Karena beliau punya jasa yang amat besar dalam memberikan argumen (hujjah) baik lewat dalil akal atau naql. Keduanya berjalin rapi dan saling menguatkan ibarat simpul² temali yang terikat dengan benar. Hujjahnya mengalahkan sekian argumen banyak kalangan, termasuk argumen para filosuf sekuler anti Tuhan.
Singkatnya Hujjatul Islam gelar kepada ulama yang berjasa mempertahankan prinsip² Islam dengan argumen yang sulit dipatahkan lawan.

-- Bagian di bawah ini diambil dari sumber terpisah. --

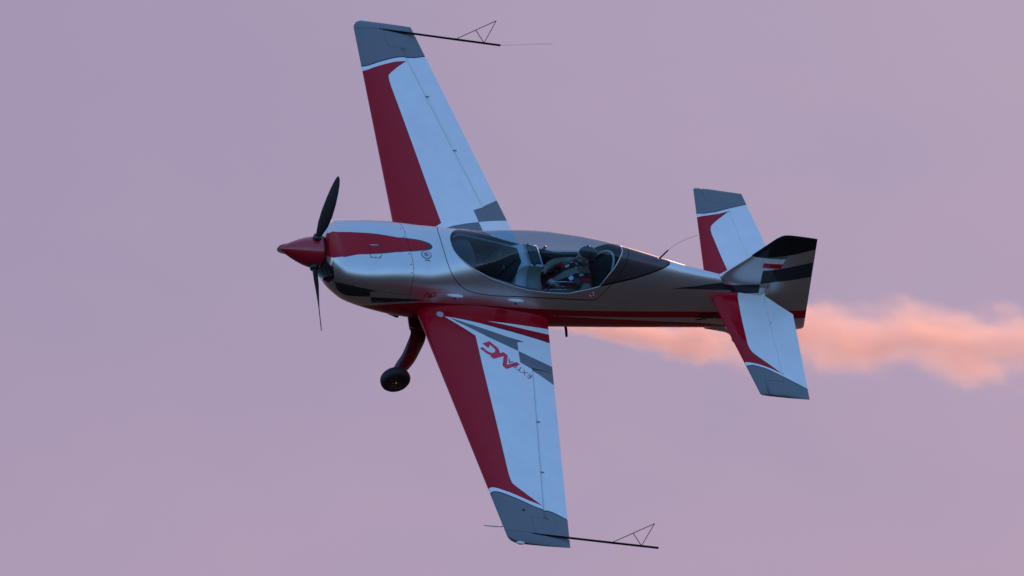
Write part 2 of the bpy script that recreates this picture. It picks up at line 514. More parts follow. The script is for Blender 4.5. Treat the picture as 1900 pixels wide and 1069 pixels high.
class Livery:
    """A flat paint plan: outlines filled on a grid of millimetres, used as the colour of a sprayed surface."""

    def __init__(self, a0, a1, b0, b1, wa, wb, base, metal):
        self.a0, self.a1, self.b0, self.b1, self.w, self.h = a0, a1, b0, b1, wa, wb
        self.px = np.empty((wb, wa, 4), np.float32)
        self.px[:, :, :3] = srgb(base)
        self.px[:, :, 3] = metal

    def uv(self, a, b):
        return np.stack([(np.asarray(a, float) - self.a0) / (self.a1 - self.a0), (np.asarray(b, float) - self.b0) / (self.b1 - self.b0)], -1)

    def fill(self, poly, color, metal=0.0):
        q = self.uv(*np.array(poly, float).T) * (self.w, self.h)
        x0, y0 = np.maximum(np.floor(q.min(0)).astype(int) - 1, 0)
        x1 = min(int(q[:, 0].max()) + 2, self.w)
        y1 = min(int(q[:, 1].max()) + 2, self.h)
        if x1 <= x0 or y1 <= y0:
            return
        cov = np.zeros((y1 - y0, x1 - x0), np.float32)
        for oy in (0.17, 0.5, 0.83):
            # horizontal spans per row, with exact partial coverage in x
            for r in range(y0, y1):
                yy = r + oy
                xs = []
                for i in range(len(q)):
                    (xa, ya), (xb, yb) = q[i - 1], q[i]
                    if (ya > yy) != (yb > yy):
                        xs.append(xa + (yy - ya) * (xb - xa) / (yb - ya))
                xs.sort()
                for l, rr in zip(xs[::2], xs[1::2]):
                    l = min(max(l, x0), x1)
                    rr = min(max(rr, x0), x1)
                    il, ir = int(l), int(rr)
                    if il == ir:
                        if il < x1:
                            cov[r - y0, il - x0] += (rr - l) / 3
                    else:
                        cov[r - y0, il - x0] += (il + 1 - l) / 3
                        cov[r - y0, il + 1 - x0:ir - x0] += 1 / 3
                        if ir < x1:
                            cov[r - y0, ir - x0] += (rr - ir) / 3
        c = np.clip(cov, 0, 1)[:, :, None]
        tgt = np.array([*srgb(color), metal], np.float32)
        s = self.px[y0:y1, x0:x1]
        s[:] = s * (1 - c) + tgt * c

    def stroke(self, pts, width, color, aspect=1.0):
        """aspect: metres per unit of b, so that widths come out in metres."""
        for p, q in zip(pts[:-1], pts[1:]):
            p = np.array((p[0], p[1] * aspect), float)
            q = np.array((q[0], q[1] * aspect), float)
            d = q - p
            d /= max(1e-9, np.hypot(*d))
            n = np.array((-d[1], d[0])) * width / 2
            e = d * width * 0.3
            quad = [p - e + n, q + e + n, q + e - n, p - e - n]
            self.fill([(v[0], v[1] / aspect) for v in quad], color)

    def material(self, name, rough=0.32, silver_rough=0.40, coat=0.4):
        img = bpy.data.images.new(name + '_paint', self.w, self.h, alpha=True)
        img.alpha_mode = 'CHANNEL_PACKED'
        img.pixels.foreach_set(self.px.ravel())
        img.update()
        img.pack()
        m = bpy.data.materials.new(name)
        m.use_nodes = True
        nt = m.node_tree
        b = nt.nodes['Principled BSDF']
        t = nt.nodes.new('ShaderNodeTexImage')
        t.image = img
        t.interpolation = 'Linear'
        t.extension = 'EXTEND'
        tc = nt.nodes.new('ShaderNodeTexCoord')
        # slight mottling of the paint so that no surface is perfectly even
        n = nt.nodes.new('ShaderNodeTexNoise')
        n.inputs['Scale'].default_value = 5.0
        n.inputs['Detail'].default_value = 6
        n.inputs['Roughness'].default_value = 0.6
        nt.links.new(tc.outputs['Object'], n.inputs['Vector'])
        mr = nt.nodes.new('ShaderNodeMapRange')
        mr.inputs[1].default_value = 0.3
        mr.inputs[2].default_value = 0.7
        mr.inputs[3].default_value = 0.95
        mr.inputs[4].default_value = 1.03
        nt.links.new(n.outputs['Fac'], mr.inputs[0])
        vm = nt.nodes.new('ShaderNodeVectorMath')
        vm.operation = 'SCALE'
        nt.links.new(t.outputs['Color'], vm.inputs[0])
        nt.links.new(mr.outputs[0], vm.inputs['Scale'])
        nt.links.new(vm.outputs[0], b.inputs['Base Color'])
        mu = nt.nodes.new('ShaderNodeMath')
        mu.operation = 'MULTIPLY'
        mu.inputs[1].default_value = 0.95
        nt.links.new(t.outputs['Alpha'], mu.inputs[0])
        nt.links.new(mu.outputs[0], b.inputs['Metallic'])
        rr = nt.nodes.new('ShaderNodeMapRange')
        rr.inputs[3].default_value = rough
        rr.inputs[4].default_value = silver_rough
        nt.links.new(t.outputs['Alpha'], rr.inputs[0])
        nt.links.new(rr.outputs[0], b.inputs['Roughness'])
        b.inputs['Specular IOR Level'].default_value = 0.05
        b.inputs['Coat Weight'].default_value = coat
        b.inputs['Coat Roughness'].default_value = 0.03
        # very fine skin waviness
        w = nt.nodes.new('ShaderNodeTexNoise')
        w.inputs['Scale'].default_value = 2.2
        w.inputs['Detail'].default_value = 2
        nt.links.new(tc.outputs['Object'], w.inputs['Vector'])
        bp = nt.nodes.new('ShaderNodeBump')
        bp.inputs['Strength'].default_value = 0.25
        bp.inputs['Distance'].default_value = 0.01
        nt.links.new(w.outputs['Fac'], bp.inputs['Height'])
        nt.links.new(bp.outputs[0], b.inputs['Normal'])
        nt.links.new(bp.outputs[0], b.inputs['Coat Normal'])
        return m


M_red = make_mat('red_gloss', RED, 0.3, 0, 0.8, grain=0.05)
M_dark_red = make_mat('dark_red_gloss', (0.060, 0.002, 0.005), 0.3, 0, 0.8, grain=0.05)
M_white = make_mat('white_gloss', WHITE, 0.35, 0, 0.5, grain=0.03)
M_silver = make_mat('silver_paint', SILVER, 0.38, 0.85, 0.6, grain=0.03)
M_grey = make_mat('grey_paint', GREY, 0.35, 0, 0.5, grain=0.04)
M_charcoal = make_mat('charcoal_paint', (0.055, 0.045, 0.05), 0.3, 0.2, 0.6, grain=0.05)
M_black = make_mat('black_paint', BLACK, 0.4, 0, 0.2, grain=0.1)
M_blade = make_mat('propeller_black', (0.018, 0.017, 0.019), 0.6, 0, 0.0, grain=0.15)
M_seal = make_mat('seam_rubber', (0.008, 0.008, 0.01), 0.6)
M_carbon = make_mat('carbon_rod', (0.012, 0.010, 0.012), 0.9, 0, 0.0)
M_carbon.node_tree.nodes['Principled BSDF'].inputs['Specular IOR Level'].default_value = 0.1
M_rubber = make_mat('tyre_rubber', (0.012, 0.012, 0.014), 0.65, grain=0.2, bump=0.2)
M_rim = make_mat('dark_wheel_metal', (0.10, 0.03, 0.025), 0.4, 0.6, grain=0.1)
M_metal = make_mat('bare_metal', (0.62, 0.62, 0.64), 0.28, 1.0, grain=0.06)
M_cap = make_mat('brushed_cap', (0.55, 0.56, 0.58), 0.45, 0.3, grain=0.06)
M_liner = make_mat('cockpit_lining', (0.02, 0.021, 0.024), 0.7, grain=0.2, bump=0.2)
M_frame_in = make_mat('frame_lining', (0.22, 0.22, 0.24), 0.5, grain=0.08)
M_pod = make_mat('pale_moulding', (0.70, 0.72, 0.72), 0.45, 0, 0.2, grain=0.03)
M_pod_side = make_mat('beige_moulding', (0.36, 0.34, 0.28), 0.45, 0, 0.2, grain=0.03)
M_glare = make_mat('glare_shield', (0.035, 0.037, 0.045), 0.45, grain=0.1)
M_seat = make_mat('dark_seat_cloth', (0.018, 0.019, 0.024), 0.85, grain=0.25, bump=0.4)
M_strap_red = make_mat('red_webbing', (0.50, 0.008, 0.025), 0.75, grain=0.2, grain_scale=200, bump=0.3)
M_strap_black = make_mat('black_webbing', (0.012, 0.012, 0.014), 0.8, grain=0.2, bump=0.3)
M_skin = make_mat('skin', (0.58, 0.35, 0.26), 0.5, grain=0.12, grain_scale=40)
M_cloth = make_mat('khaki_cloth', (0.36, 0.31, 0.23), 0.85, grain=0.2, grain_scale=30, bump=0.7, bump_scale=22)
M_cap_cloth = make_mat('dark_cap_cloth', (0.05, 0.05, 0.055), 0.8, grain=0.15, bump=0.3)
M_eye = make_mat('dark_eye', (0.015, 0.012, 0.01), 0.2)
M_lens = make_mat('lamp_glass', (0.75, 0.72, 0.66), 0.08, 0.0, 1.0)
M_sticker_w = make_mat('sticker_white', (0.78, 0.76, 0.75), 0.45)


def glass_mat():
    m = bpy.data.materials.new('canopy_perspex')
    m.use_nodes = True
    nt = m.node_tree
    nt.nodes.clear()
    out = nt.nodes.new('ShaderNodeOutputMaterial')
    mix = nt.nodes.new('ShaderNodeMixShader')
    tr = nt.nodes.new('ShaderNodeBsdfTransparent')
    gl = nt.nodes.new('ShaderNodeBsdfGlossy')
    fr = nt.nodes.new('ShaderNodeFresnel')
    # the sheet is thin: the same reflectance from outside and from inside
    ge = nt.nodes.new('ShaderNodeNewGeometry')
    io = nt.nodes.new('ShaderNodeMapRange')
    io.inputs[3].default_value, io.inputs[4].default_value = 1.42, 1 / 1.42
    nt.links.new(ge.outputs['Backfacing'], io.inputs[0])
    nt.links.new(io.outputs[0], fr.inputs['IOR'])
    tr.inputs['Color'].default_value = (0.52, 0.67, 0.75, 1)
    gl.inputs['Color'].default_value = (1, 1, 1, 1)
    gl.inputs['Roughness'].default_value = 0.015
    # very faint smears of handling
    tc = nt.nodes.new('ShaderNodeTexCoord')
    n = nt.nodes.new('ShaderNodeTexNoise')
    n.inputs['Scale'].default_value = 7
    n.inputs['Detail'].default_value = 5
    nt.links.new(tc.outputs['Object'], n.inputs['Vector'])
    mr = nt.nodes.new('ShaderNodeMapRange')
    mr.inputs[3].default_value = 0.008
    mr.inputs[4].default_value = 0.03
    nt.links.new(n.outputs['Fac'], mr.inputs[0])
    nt.links.new(mr.outputs[0], gl.inputs['Roughness'])
    nt.links.new(fr.outputs[0], mix.inputs[0])
    nt.links.new(tr.outputs[0], mix.inputs[1])
    nt.links.new(gl.outputs[0], mix.inputs[2])
    # fine polishing scratches catch low sun along the crown
    sc = nt.nodes.new('ShaderNodeBsdfGlossy')
    sc.inputs['Color'].default_value = (0.9, 0.9, 0.9, 1)
    sc.inputs['Roughness'].default_value = 0.42
    m2 = nt.nodes.new('ShaderNodeMixShader')
    m2.inputs[0].default_value = 0.012
    nt.links.new(mix.outputs[0], m2.inputs[1])
    nt.links.new(sc.outputs[0], m2.inputs[2])
    nt.links.new(m2.outputs[0], out.inputs['Surface'])
    return m


M_glass = glass_mat()

# ------------------------------------------------------------------ ground
def field_mat():
    m = make_mat('dusk_field', (0.10, 0.085, 0.055), 0.95)
    nt = m.node_tree
    b = nt.nodes['Principled BSDF']
    tc = nt.nodes.new('ShaderNodeTexCoord')
    n = nt.nodes.new('ShaderNodeTexNoise')
    n.inputs['Scale'].default_value = 0.02
    n.inputs['Detail'].default_value = 9
    nt.links.new(tc.outputs['Object'], n.inputs['Vector'])
    r = nt.nodes.new('ShaderNodeValToRGB')
    r.color_ramp.elements[0].color = (0.010, 0.009, 0.007, 1)
    r.color_ramp.elements[1].color = (0.019, 0.016, 0.012, 1)
    nt.links.new(n.outputs['Fac'], r.inputs[0])
    nt.links.new(r.outputs[0], b.inputs['Base Color'])
    return m


GR = 25000.0
ring = [(0, 0, 0)] + [(GR * math.cos(a), GR * math.sin(a), 0) for a in np.linspace(0, 2 * math.pi, 96, endpoint=False)]
ground = link('ground', mesh_from('ground', ring, [(0, i + 1, (i + 1) % 96 + 1) for i in range(96)]), field_mat())
ground['kind'] = 'structure'

# ------------------------------------------------------------------ the aeroplane
plane = bpy.data.objects.new('aerobatic_aeroplane', None)
COL.objects.link(plane)
plane.empty_display_size = 0.5
A = Matrix([list(r) for r in ATTITUDE])
plane.matrix_world = Matrix.Translation(PLACE) @ A.to_4x4()
plane['label'] = 'red, white and silver two seat aerobatic aeroplane banking steeply with wheels down'
plane['category'] = 'aeroplane'

# ---- fuselage surface
_S = np.array(SECT)[::-1]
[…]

Selain mengusai kitab² Musnad imam Syafei, Sahih Bukhari, Muslim, sunnan Abu Daud, Tirmidzi dll... al Ghazali juga banyak menuliskan ratusan hadist dalam kitab² karya beliau baik dalam Ihya Ulumuddin, Bidayatul Hidayah, al Munqidz minadh Dhalal (Penyelamat dari Kesesatan), Tahafutul Falasifah (Kerancuan Filsafat), Jawahirul Qur’an (Mutiara² al Qur’an), Mizanul ‘Amal (Timbangan Amal) dll...
Dalam karya² nya al Ghazali memasukkan hadist² dalam derajat "Ahad, Dhoif, bahkan tuduhan memasukkan hadist palsu.
Tentu tuduhan orang² anti tasawwuf yang dialamatkan kepada beliau hanya tuduhan tak lebih "recehan".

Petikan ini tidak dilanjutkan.